═══ Source material
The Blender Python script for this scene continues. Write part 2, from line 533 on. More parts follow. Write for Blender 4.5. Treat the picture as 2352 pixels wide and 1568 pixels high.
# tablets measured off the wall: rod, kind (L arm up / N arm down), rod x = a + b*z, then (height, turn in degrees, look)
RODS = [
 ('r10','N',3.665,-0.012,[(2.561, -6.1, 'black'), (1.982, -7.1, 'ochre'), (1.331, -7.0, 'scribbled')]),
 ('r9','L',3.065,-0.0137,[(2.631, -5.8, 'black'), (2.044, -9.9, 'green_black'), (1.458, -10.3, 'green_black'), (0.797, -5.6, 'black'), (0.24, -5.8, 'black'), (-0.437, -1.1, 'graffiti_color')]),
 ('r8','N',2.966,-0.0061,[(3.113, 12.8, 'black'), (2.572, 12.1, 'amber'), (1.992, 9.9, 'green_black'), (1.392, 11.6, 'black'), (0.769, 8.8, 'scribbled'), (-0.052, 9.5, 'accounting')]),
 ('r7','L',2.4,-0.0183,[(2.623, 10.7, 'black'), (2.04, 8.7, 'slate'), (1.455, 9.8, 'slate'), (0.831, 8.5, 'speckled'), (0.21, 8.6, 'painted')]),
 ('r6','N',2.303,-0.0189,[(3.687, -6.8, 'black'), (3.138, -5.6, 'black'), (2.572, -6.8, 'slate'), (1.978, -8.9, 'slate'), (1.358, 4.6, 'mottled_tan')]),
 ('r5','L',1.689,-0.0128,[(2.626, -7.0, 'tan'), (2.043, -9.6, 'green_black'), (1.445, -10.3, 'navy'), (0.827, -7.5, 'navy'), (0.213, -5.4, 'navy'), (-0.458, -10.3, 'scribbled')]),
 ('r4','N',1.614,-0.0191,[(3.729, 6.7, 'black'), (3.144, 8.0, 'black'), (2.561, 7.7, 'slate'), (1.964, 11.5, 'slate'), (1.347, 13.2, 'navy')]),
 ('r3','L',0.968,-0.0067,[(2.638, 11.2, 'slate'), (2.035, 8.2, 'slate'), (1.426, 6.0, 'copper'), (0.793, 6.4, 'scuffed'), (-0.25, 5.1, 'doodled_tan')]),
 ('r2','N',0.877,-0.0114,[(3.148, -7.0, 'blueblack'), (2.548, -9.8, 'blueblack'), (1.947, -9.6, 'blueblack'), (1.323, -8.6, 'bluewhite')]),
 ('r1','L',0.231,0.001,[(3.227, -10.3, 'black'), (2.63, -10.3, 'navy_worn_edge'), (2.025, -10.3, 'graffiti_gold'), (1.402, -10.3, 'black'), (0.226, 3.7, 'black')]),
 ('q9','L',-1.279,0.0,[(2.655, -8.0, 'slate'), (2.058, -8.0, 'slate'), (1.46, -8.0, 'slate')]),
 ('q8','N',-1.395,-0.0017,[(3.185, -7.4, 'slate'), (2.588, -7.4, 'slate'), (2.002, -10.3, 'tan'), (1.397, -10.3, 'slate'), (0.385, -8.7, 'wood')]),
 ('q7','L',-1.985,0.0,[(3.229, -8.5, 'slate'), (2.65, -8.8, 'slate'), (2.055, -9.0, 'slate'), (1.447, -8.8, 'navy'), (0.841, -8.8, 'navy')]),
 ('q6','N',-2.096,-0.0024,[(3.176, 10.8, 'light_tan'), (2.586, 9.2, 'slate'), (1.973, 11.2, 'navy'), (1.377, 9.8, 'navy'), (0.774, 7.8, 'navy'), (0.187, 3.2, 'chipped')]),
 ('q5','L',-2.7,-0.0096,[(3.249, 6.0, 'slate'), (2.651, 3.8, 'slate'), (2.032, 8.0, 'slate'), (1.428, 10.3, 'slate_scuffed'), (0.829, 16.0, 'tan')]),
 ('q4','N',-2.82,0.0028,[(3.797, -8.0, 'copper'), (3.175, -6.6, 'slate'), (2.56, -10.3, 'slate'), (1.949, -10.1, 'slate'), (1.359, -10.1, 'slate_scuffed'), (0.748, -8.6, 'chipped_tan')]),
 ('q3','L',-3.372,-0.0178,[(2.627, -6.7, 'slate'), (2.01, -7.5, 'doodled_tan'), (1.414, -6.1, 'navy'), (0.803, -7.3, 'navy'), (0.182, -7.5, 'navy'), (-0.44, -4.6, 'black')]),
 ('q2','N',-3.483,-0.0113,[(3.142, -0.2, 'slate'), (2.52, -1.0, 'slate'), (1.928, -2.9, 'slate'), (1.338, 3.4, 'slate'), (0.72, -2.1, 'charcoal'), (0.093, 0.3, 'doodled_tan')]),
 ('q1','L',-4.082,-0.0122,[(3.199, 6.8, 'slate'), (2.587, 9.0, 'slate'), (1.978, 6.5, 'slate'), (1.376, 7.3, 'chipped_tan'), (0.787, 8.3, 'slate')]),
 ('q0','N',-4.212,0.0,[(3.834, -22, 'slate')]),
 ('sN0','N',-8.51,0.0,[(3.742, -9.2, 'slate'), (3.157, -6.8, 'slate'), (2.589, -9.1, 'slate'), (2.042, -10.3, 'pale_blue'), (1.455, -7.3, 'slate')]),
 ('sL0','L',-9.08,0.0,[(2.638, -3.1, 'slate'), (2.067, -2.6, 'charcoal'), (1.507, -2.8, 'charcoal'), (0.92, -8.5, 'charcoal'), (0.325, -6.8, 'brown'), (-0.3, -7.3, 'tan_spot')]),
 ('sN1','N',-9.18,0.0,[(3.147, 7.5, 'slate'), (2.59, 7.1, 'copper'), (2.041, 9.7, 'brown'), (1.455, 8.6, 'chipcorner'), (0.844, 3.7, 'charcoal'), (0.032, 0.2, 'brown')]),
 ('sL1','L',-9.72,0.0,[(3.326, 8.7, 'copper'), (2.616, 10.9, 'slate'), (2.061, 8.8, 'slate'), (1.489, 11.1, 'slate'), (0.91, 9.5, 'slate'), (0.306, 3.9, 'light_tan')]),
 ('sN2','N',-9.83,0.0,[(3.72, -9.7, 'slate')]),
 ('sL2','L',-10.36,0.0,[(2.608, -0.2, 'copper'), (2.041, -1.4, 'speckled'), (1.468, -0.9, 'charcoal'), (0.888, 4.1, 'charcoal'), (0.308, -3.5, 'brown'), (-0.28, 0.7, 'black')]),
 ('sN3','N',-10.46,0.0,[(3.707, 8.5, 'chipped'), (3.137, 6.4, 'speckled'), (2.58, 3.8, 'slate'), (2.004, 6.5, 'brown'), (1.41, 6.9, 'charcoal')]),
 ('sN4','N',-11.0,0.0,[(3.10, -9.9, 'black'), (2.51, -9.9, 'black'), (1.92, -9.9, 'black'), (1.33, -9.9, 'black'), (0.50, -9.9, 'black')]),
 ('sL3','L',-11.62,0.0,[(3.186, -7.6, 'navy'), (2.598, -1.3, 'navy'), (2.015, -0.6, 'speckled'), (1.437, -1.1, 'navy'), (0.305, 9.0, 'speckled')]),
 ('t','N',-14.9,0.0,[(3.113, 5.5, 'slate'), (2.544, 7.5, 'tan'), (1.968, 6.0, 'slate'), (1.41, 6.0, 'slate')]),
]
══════
* **Task prompt**
Your task is to quote all of the data word for word.

* **Result below**
The Blender Python script for this scene continues. Write part 2, from line 533 on. More parts follow. Write for Blender 4.5. Treat the picture as 2352 pixels wide and 1568 pixels high.
# tablets measured off the wall: rod, kind (L arm up / N arm down), rod x = a + b*z, then (height, turn in degrees, look)
RODS = [
 ('r10','N',3.665,-0.012,[(2.561, -6.1, 'black'), (1.982, -7.1, 'ochre'), (1.331, -7.0, 'scribbled')]),
 ('r9','L',3.065,-0.0137,[(2.631, -5.8, 'black'), (2.044, -9.9, 'green_black'), (1.458, -10.3, 'green_black'), (0.797, -5.6, 'black'), (0.24, -5.8, 'black'), (-0.437, -1.1, 'graffiti_color')]),
 ('r8','N',2.966,-0.0061,[(3.113, 12.8, 'black'), (2.572, 12.1, 'amber'), (1.992, 9.9, 'green_black'), (1.392, 11.6, 'black'), (0.769, 8.8, 'scribbled'), (-0.052, 9.5, 'accounting')]),
 ('r7','L',2.4,-0.0183,[(2.623, 10.7, 'black'), (2.04, 8.7, 'slate'), (1.455, 9.8, 'slate'), (0.831, 8.5, 'speckled'), (0.21, 8.6, 'painted')]),
 ('r6','N',2.303,-0.0189,[(3.687, -6.8, 'black'), (3.138, -5.6, 'black'), (2.572, -6.8, 'slate'), (1.978, -8.9, 'slate'), (1.358, 4.6, 'mottled_tan')]),
 ('r5','L',1.689,-0.0128,[(2.626, -7.0, 'tan'), (2.043, -9.6, 'green_black'), (1.445, -10.3, 'navy'), (0.827, -7.5, 'navy'), (0.213, -5.4, 'navy'), (-0.458, -10.3, 'scribbled')]),
 ('r4','N',1.614,-0.0191,[(3.729, 6.7, 'black'), (3.144, 8.0, 'black'), (2.561, 7.7, 'slate'), (1.964, 11.5, 'slate'), (1.347, 13.2, 'navy')]),
 ('r3','L',0.968,-0.0067,[(2.638, 11.2, 'slate'), (2.035, 8.2, 'slate'), (1.426, 6.0, 'copper'), (0.793, 6.4, 'scuffed'), (-0.25, 5.1, 'doodled_tan')]),
 ('r2','N',0.877,-0.0114,[(3.148, -7.0, 'blueblack'), (2.548, -9.8, 'blueblack'), (1.947, -9.6, 'blueblack'), (1.323, -8.6, 'bluewhite')]),
 ('r1','L',0.231,0.001,[(3.227, -10.3, 'black'), (2.63, -10.3, 'navy_worn_edge'), (2.025, -10.3, 'graffiti_gold'), (1.402, -10.3, 'black'), (0.226, 3.7, 'black')]),
 ('q9','L',-1.279,0.0,[(2.655, -8.0, 'slate'), (2.058, -8.0, 'slate'), (1.46, -8.0, 'slate')]),
 ('q8','N',-1.395,-0.0017,[(3.185, -7.4, 'slate'), (2.588, -7.4, 'slate'), (2.002, -10.3, 'tan'), (1.397, -10.3, 'slate'), (0.385, -8.7, 'wood')]),
 ('q7','L',-1.985,0.0,[(3.229, -8.5, 'slate'), (2.65, -8.8, 'slate'), (2.055, -9.0, 'slate'), (1.447, -8.8, 'navy'), (0.841, -8.8, 'navy')]),
 ('q6','N',-2.096,-0.0024,[(3.176, 10.8, 'light_tan'), (2.586, 9.2, 'slate'), (1.973, 11.2, 'navy'), (1.377, 9.8, 'navy'), (0.774, 7.8, 'navy'), (0.187, 3.2, 'chipped')]),
 ('q5','L',-2.7,-0.0096,[(3.249, 6.0, 'slate'), (2.651, 3.8, 'slate'), (2.032, 8.0, 'slate'), (1.428, 10.3, 'slate_scuffed'), (0.829, 16.0, 'tan')]),
 ('q4','N',-2.82,0.0028,[(3.797, -8.0, 'copper'), (3.175, -6.6, 'slate'), (2.56, -10.3, 'slate'), (1.949, -10.1, 'slate'), (1.359, -10.1, 'slate_scuffed'), (0.748, -8.6, 'chipped_tan')]),
 ('q3','L',-3.372,-0.0178,[(2.627, -6.7, 'slate'), (2.01, -7.5, 'doodled_tan'), (1.414, -6.1, 'navy'), (0.803, -7.3, 'navy'), (0.182, -7.5, 'navy'), (-0.44, -4.6, 'black')]),
 ('q2','N',-3.483,-0.0113,[(3.142, -0.2, 'slate'), (2.52, -1.0, 'slate'), (1.928, -2.9, 'slate'), (1.338, 3.4, 'slate'), (0.72, -2.1, 'charcoal'), (0.093, 0.3, 'doodled_tan')]),
 ('q1','L',-4.082,-0.0122,[(3.199, 6.8, 'slate'), (2.587, 9.0, 'slate'), (1.978, 6.5, 'slate'), (1.376, 7.3, 'chipped_tan'), (0.787, 8.3, 'slate')]),
 ('q0','N',-4.212,0.0,[(3.834, -22, 'slate')]),
 ('sN0','N',-8.51,0.0,[(3.742, -9.2, 'slate'), (3.157, -6.8, 'slate'), (2.589, -9.1, 'slate'), (2.042, -10.3, 'pale_blue'), (1.455, -7.3, 'slate')]),
 ('sL0','L',-9.08,0.0,[(2.638, -3.1, 'slate'), (2.067, -2.6, 'charcoal'), (1.507, -2.8, 'charcoal'), (0.92, -8.5, 'charcoal'), (0.325, -6.8, 'brown'), (-0.3, -7.3, 'tan_spot')]),
 ('sN1','N',-9.18,0.0,[(3.147, 7.5, 'slate'), (2.59, 7.1, 'copper'), (2.041, 9.7, 'brown'), (1.455, 8.6, 'chipcorner'), (0.844, 3.7, 'charcoal'), (0.032, 0.2, 'brown')]),
 ('sL1','L',-9.72,0.0,[(3.326, 8.7, 'copper'), (2.616, 10.9, 'slate'), (2.061, 8.8, 'slate'), (1.489, 11.1, 'slate'), (0.91, 9.5, 'slate'), (0.306, 3.9, 'light_tan')]),
 ('sN2','N',-9.83,0.0,[(3.72, -9.7, 'slate')]),
 ('sL2','L',-10.36,0.0,[(2.608, -0.2, 'copper'), (2.041, -1.4, 'speckled'), (1.468, -0.9, 'charcoal'), (0.888, 4.1, 'charcoal'), (0.308, -3.5, 'brown'), (-0.28, 0.7, 'black')]),
 ('sN3','N',-10.46,0.0,[(3.707, 8.5, 'chipped'), (3.137, 6.4, 'speckled'), (2.58, 3.8, 'slate'), (2.004, 6.5, 'brown'), (1.41, 6.9, 'charcoal')]),
 ('sN4','N',-11.0,0.0,[(3.10, -9.9, 'black'), (2.51, -9.9, 'black'), (1.92, -9.9, 'black'), (1.33, -9.9, 'black'), (0.50, -9.9, 'black')]),
 ('sL3','L',-11.62,0.0,[(3.186, -7.6, 'navy'), (2.598, -1.3, 'navy'), (2.015, -0.6, 'speckled'), (1.437, -1.1, 'navy'), (0.305, 9.0, 'speckled')]),
 ('t','N',-14.9,0.0,[(3.113, 5.5, 'slate'), (2.544, 7.5, 'tan'), (1.968, 6.0, 'slate'), (1.41, 6.0, 'slate')]),
]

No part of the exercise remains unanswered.